The server hostname is a null terminated string that is optionally filled in by the server. The server can also fill in the boot filename with the fully qualified, null terminated pathname of a file to bootstrap from.

The vendor-specific area is used for various extensions to BOOTP. Section 16.6 describes some of these extensions.

When a client is bootstrapping using BOOTP (an opcode of 1) the request is normally a link-layer broadcast and the destination IP address in the IP header is normally 255.255.255.255 (the limited broadcast, Section 12.2). The source IP address is often 0.0.0.0 since the client does not know its own IP address yet. Recall from Figure 3.9 that 0.0.0.0 is a valid source IP address when a system is bootstrapping itself.

Port Numbers

There are two well-known ports for BOOTP: 67 for the server and 68 for the client. This means the client does not choose an unused ephemeral port, but uses 68 instead. The reason two port numbers were chosen , instead of just one for the server, is that a server's reply can be (but normally isn't) broadcast.

If the server's reply were broadcast, and if the client were to choose an ephemeral port number, these broadcasts would also be received by other applications on other hosts that happen to be using the same ephemeral port number. Hence, it is considered bad form to broadcast to a random (i.e., ephemeral) port number.

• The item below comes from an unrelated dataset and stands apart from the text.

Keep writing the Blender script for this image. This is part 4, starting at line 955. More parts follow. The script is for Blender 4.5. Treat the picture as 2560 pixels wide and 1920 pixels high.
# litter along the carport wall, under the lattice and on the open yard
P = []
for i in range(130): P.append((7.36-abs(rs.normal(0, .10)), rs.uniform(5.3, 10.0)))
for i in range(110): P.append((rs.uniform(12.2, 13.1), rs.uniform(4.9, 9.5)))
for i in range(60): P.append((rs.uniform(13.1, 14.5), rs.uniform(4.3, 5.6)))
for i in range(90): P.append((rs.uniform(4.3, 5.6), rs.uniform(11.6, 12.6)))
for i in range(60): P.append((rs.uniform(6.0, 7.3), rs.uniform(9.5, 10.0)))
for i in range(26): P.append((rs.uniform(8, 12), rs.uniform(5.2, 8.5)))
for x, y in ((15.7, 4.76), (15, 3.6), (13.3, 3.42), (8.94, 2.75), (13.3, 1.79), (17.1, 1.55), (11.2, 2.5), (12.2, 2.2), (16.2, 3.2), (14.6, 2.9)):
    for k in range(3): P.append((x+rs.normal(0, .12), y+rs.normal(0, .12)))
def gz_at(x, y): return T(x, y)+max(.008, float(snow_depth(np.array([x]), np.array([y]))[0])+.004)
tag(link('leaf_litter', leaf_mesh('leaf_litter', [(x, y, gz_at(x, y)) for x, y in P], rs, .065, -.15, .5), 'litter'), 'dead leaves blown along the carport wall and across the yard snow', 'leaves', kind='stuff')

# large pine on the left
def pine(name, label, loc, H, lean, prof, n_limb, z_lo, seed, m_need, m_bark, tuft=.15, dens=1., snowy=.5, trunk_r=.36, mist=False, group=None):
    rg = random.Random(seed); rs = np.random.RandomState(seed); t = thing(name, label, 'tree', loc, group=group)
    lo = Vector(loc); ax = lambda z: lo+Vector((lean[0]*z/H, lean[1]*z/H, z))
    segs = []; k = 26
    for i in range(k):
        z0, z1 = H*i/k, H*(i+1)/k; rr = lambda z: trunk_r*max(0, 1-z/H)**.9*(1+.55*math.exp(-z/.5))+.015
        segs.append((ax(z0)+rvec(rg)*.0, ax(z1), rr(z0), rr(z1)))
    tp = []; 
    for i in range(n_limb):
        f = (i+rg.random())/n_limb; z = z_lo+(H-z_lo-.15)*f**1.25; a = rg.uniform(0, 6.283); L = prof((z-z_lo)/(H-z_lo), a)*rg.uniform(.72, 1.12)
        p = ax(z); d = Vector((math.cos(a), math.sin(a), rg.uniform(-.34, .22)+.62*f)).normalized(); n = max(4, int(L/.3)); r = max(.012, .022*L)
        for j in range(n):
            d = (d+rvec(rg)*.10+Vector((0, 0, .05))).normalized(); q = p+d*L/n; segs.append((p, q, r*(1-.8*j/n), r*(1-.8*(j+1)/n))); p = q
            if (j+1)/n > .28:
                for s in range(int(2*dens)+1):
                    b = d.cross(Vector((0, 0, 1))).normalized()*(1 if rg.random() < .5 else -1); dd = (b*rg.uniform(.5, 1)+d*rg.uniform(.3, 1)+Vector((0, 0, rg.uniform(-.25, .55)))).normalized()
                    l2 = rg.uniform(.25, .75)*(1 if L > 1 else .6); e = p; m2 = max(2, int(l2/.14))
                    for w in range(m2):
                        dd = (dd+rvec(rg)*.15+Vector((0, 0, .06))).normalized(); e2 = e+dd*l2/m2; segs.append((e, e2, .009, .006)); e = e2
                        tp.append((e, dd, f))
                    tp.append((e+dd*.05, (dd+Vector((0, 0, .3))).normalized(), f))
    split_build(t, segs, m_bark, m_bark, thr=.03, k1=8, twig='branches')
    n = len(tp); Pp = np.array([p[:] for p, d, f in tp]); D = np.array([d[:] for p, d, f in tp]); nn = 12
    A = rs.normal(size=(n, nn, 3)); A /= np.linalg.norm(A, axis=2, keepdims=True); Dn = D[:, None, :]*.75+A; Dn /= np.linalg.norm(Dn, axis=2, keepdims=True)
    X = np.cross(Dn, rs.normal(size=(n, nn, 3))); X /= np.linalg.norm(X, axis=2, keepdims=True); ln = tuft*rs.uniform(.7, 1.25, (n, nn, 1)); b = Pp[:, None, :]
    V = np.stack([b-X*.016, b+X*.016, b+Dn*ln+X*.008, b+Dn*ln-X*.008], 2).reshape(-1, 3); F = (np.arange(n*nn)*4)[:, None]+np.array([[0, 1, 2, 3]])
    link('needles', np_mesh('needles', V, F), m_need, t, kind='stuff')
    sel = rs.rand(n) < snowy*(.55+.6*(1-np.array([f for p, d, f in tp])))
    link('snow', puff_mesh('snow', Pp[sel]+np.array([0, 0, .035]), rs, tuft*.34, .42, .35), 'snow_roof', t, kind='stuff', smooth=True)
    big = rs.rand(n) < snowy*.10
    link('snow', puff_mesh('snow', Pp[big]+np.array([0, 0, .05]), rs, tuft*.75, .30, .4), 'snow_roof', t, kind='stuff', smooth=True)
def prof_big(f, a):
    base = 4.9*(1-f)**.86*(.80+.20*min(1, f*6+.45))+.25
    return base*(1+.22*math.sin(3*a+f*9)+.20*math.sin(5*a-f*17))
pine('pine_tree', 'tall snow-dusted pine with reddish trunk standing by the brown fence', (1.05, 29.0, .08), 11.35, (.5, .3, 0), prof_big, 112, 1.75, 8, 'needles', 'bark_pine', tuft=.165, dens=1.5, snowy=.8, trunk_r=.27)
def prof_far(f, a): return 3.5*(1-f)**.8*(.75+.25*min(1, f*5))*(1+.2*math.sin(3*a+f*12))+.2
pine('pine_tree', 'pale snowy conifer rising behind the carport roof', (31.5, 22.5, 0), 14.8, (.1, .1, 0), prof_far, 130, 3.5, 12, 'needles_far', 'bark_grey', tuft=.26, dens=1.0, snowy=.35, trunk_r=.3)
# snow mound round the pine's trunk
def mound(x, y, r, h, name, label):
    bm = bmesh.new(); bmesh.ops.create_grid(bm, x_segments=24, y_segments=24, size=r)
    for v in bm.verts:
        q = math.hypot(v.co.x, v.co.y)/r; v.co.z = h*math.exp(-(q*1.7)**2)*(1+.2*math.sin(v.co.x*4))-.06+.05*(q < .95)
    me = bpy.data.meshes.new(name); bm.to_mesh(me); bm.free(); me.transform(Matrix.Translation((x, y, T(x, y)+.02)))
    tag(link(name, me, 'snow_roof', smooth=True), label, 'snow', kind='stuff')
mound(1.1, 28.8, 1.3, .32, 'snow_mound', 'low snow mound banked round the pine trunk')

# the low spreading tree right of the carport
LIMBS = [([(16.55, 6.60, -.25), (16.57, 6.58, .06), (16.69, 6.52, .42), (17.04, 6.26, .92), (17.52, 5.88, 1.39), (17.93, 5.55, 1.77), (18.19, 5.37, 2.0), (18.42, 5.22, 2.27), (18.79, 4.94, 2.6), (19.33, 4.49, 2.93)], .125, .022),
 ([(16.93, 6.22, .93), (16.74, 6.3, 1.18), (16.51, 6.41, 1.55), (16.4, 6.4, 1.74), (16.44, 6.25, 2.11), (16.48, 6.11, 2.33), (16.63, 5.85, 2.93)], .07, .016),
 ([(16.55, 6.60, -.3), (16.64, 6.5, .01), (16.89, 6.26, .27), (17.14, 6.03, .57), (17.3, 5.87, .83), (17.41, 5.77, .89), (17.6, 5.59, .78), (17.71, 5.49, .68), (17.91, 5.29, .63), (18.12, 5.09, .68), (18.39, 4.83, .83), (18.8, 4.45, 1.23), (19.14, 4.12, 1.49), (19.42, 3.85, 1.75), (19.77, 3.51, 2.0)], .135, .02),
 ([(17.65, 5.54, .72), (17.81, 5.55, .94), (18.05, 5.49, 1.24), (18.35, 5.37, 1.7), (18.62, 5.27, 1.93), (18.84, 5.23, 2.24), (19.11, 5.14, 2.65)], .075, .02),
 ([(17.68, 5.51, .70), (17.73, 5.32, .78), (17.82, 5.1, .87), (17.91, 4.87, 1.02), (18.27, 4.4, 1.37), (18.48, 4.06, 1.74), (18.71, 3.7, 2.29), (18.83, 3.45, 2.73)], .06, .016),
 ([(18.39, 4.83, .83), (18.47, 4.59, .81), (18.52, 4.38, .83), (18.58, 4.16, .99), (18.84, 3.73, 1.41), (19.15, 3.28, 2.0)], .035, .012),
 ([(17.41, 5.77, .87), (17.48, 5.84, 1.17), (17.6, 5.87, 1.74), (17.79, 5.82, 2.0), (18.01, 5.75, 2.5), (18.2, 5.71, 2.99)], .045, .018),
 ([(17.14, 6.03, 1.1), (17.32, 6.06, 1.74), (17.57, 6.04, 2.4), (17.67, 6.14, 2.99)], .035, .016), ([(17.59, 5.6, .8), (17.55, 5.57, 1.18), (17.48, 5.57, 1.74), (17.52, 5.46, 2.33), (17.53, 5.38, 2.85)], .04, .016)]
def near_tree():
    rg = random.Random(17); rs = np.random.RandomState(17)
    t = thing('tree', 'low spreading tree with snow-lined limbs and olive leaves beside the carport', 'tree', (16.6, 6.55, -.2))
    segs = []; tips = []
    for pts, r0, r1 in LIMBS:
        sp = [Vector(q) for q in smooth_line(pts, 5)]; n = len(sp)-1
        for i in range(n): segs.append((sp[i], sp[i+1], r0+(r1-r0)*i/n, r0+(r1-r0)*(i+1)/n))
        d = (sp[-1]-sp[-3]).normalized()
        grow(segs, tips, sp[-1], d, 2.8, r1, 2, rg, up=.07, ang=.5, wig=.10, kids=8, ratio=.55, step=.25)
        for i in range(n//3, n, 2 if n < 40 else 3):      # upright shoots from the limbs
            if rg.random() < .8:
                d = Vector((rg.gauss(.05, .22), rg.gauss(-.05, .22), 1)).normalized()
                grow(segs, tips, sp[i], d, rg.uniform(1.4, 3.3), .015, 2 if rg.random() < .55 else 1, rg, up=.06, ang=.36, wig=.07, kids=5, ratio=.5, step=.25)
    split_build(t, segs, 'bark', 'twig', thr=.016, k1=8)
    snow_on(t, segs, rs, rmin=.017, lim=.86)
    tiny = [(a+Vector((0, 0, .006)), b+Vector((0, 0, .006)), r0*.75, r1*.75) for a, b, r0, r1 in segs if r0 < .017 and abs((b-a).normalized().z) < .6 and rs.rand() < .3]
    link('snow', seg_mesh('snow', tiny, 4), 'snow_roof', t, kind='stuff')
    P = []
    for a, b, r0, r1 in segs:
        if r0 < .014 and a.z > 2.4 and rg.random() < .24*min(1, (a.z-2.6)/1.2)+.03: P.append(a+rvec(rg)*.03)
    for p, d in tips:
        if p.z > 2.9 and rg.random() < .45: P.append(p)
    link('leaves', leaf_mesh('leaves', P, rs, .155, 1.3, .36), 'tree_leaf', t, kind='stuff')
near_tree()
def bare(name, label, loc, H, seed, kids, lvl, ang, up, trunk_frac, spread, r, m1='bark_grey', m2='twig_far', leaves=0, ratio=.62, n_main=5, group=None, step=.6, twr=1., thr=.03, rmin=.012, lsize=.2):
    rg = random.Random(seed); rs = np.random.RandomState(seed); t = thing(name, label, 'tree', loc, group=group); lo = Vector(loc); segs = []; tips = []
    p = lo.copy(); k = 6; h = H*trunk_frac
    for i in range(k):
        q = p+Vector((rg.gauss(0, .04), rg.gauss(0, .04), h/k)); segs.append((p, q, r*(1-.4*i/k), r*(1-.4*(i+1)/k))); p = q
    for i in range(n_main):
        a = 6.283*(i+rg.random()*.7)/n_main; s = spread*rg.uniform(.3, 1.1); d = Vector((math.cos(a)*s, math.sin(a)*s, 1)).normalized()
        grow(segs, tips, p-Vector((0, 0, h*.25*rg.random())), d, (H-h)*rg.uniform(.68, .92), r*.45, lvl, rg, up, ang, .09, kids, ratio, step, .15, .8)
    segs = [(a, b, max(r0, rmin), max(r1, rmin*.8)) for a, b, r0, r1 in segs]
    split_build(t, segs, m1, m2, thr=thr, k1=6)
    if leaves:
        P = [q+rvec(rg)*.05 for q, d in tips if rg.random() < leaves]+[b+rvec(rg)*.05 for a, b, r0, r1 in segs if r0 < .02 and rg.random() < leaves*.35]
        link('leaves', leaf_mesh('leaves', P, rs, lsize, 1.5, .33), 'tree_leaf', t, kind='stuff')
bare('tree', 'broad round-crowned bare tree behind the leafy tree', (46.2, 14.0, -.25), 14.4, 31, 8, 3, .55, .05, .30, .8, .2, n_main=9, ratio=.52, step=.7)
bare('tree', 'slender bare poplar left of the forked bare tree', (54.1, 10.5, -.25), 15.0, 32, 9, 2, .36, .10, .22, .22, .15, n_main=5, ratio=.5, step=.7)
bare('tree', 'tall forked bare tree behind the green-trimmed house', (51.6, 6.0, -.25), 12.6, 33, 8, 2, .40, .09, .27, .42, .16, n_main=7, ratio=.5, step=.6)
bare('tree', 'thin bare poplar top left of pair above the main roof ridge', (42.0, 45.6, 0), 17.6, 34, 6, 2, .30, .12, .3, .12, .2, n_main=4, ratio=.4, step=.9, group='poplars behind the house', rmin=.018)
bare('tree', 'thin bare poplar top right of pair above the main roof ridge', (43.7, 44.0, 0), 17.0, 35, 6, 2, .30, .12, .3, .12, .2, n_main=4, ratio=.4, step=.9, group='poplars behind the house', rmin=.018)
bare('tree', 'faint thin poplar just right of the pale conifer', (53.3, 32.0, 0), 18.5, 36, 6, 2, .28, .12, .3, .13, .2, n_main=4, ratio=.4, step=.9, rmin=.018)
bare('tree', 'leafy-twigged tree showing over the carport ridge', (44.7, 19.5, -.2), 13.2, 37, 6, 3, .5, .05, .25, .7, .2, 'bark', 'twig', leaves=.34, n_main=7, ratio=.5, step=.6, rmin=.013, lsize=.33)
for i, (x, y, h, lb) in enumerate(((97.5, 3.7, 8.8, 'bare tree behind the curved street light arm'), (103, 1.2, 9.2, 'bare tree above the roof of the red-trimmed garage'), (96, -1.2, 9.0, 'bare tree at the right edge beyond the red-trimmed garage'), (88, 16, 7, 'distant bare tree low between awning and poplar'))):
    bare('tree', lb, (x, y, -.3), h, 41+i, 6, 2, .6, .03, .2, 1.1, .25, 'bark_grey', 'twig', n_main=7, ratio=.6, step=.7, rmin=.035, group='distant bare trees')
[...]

If the client also used the server's well-known port (67) as its port, then all servers on the network are awakened to look at each broadcast reply. (If all the servers were awakened, they would examine the opcode, see that it's a reply and not a request, and go back to sleep.) Therefore the choice was made to have all clients use a single well-known port that differs from the server's well-known port.

If multiple clients are bootstrapping at the same time, and if the server broadcasts the replies, each client sees the replies intended for the other clients. The clients can use the transaction ID field in the BOOTP header to match replies with requests, or the client can examine the returned client hardware address.